WHAT YOU ARE ASKED TO DO:
Beginning with the first line of the data below, reproduce every line unchanged, ending with the line that holds "sc = bpy.context.scene; COL = sc.collection".

DATA SECTION:
········

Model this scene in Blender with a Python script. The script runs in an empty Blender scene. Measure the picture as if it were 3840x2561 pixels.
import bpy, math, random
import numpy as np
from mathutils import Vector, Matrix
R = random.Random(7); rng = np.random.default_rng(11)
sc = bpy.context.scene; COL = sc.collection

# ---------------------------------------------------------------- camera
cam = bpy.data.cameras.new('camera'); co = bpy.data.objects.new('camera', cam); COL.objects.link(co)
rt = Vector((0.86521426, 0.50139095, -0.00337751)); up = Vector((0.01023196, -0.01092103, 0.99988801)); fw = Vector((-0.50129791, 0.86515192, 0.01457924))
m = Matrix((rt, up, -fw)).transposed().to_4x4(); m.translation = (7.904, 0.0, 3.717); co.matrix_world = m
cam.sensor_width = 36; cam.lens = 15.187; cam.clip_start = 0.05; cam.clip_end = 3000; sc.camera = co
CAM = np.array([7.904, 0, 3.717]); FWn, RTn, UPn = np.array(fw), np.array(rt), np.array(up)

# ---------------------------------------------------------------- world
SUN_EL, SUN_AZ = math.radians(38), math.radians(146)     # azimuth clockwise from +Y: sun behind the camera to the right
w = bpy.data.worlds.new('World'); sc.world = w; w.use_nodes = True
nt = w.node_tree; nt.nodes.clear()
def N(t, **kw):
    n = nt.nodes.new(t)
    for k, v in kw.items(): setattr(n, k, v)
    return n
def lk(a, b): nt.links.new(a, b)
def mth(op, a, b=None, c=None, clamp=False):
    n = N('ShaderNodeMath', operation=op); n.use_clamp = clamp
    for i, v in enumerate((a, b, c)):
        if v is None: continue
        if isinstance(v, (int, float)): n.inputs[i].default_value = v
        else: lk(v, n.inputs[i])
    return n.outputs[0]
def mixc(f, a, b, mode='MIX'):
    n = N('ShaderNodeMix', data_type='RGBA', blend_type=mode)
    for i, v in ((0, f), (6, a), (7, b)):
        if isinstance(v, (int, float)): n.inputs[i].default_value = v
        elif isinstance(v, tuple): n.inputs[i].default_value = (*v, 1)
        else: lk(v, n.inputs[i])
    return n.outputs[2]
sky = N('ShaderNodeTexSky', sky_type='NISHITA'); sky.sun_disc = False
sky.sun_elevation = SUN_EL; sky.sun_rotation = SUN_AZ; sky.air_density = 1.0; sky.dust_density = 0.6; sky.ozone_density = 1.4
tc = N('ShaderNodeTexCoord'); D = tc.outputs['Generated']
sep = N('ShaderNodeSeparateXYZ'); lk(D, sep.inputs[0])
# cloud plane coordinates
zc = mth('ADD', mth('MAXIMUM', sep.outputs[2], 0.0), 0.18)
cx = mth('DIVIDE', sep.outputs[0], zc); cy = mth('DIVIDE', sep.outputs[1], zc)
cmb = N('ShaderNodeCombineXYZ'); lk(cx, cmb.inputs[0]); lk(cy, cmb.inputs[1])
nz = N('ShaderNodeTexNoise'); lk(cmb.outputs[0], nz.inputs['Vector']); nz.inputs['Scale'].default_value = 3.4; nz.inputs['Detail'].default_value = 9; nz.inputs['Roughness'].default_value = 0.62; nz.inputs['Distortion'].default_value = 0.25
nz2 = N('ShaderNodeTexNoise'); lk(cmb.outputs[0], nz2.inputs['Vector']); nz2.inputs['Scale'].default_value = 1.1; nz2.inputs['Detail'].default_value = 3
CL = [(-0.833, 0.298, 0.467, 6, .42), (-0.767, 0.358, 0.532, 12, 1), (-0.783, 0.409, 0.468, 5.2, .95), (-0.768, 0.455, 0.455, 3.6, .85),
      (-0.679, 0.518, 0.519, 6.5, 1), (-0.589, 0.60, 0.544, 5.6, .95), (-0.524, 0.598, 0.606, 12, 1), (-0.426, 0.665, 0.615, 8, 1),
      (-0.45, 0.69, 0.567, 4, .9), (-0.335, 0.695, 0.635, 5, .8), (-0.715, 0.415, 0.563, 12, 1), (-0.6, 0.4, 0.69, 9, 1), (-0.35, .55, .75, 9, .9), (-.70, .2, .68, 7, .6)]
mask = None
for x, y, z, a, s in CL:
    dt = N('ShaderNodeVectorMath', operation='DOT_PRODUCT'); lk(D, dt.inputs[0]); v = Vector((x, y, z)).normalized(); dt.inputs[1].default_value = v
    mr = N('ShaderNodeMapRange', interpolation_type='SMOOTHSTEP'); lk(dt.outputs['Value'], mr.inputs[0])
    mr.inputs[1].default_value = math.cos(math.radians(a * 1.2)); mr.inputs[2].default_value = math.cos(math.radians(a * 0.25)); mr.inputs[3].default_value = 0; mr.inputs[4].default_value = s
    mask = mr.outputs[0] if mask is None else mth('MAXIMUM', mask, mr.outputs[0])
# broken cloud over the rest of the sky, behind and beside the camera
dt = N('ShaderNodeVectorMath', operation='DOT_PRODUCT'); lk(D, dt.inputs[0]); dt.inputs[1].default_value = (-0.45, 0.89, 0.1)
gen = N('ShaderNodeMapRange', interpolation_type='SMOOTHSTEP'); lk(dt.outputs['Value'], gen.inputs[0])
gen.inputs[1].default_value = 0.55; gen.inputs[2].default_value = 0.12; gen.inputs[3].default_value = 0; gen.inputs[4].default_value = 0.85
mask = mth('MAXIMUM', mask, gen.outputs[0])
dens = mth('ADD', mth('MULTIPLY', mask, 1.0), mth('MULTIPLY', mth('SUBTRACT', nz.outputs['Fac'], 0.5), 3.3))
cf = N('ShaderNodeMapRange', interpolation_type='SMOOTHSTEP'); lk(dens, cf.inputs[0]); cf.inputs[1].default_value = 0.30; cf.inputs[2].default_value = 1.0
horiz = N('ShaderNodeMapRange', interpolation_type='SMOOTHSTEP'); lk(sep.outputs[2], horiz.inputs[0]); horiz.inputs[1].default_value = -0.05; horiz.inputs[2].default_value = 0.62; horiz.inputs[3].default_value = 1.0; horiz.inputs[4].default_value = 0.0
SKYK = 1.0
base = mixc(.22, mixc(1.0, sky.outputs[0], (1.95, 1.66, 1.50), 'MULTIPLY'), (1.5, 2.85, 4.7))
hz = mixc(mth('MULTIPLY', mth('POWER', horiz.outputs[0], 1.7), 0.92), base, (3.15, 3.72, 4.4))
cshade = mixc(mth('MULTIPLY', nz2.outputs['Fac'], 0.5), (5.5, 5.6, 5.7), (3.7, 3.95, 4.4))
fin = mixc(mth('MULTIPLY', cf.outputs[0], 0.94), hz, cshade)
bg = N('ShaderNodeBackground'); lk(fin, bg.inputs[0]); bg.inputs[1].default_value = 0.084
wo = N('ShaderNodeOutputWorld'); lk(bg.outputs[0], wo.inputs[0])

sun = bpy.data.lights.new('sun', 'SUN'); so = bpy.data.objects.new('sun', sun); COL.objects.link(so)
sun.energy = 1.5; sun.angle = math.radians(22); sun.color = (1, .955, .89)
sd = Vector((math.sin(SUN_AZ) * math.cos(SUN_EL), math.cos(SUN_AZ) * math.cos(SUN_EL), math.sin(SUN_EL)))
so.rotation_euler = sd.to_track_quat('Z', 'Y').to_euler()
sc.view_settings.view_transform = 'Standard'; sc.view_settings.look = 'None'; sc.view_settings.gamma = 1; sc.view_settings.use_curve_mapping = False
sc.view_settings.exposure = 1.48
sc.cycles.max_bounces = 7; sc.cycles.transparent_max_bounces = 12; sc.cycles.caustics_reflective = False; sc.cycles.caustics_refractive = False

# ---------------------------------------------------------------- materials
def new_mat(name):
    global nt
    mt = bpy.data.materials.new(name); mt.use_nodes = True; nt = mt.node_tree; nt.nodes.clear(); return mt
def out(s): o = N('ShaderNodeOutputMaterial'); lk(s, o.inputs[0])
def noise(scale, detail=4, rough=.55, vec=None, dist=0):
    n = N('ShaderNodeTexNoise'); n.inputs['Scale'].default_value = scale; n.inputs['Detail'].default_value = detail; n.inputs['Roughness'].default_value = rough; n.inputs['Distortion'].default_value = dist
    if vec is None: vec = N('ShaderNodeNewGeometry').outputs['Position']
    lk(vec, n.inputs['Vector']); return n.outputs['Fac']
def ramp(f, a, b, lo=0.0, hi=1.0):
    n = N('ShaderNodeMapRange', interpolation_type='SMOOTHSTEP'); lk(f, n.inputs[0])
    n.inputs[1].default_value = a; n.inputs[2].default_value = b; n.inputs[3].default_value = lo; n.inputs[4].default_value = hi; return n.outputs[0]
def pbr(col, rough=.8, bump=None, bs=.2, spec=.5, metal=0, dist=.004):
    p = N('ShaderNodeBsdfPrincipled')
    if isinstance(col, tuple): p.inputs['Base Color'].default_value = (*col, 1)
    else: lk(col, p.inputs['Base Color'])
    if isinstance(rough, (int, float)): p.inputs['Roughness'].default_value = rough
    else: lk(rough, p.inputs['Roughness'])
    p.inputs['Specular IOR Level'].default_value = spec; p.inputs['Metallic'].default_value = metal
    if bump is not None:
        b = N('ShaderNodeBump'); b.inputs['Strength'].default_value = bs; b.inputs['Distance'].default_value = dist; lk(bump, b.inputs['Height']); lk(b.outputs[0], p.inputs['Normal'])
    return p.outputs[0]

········

FINAL RESULT:
Model this scene in Blender with a Python script. The script runs in an empty Blender scene. Measure the picture as if it were 3840x2561 pixels.
import bpy, math, random
import numpy as np
from mathutils import Vector, Matrix
R = random.Random(7); rng = np.random.default_rng(11)
sc = bpy.context.scene; COL = sc.collection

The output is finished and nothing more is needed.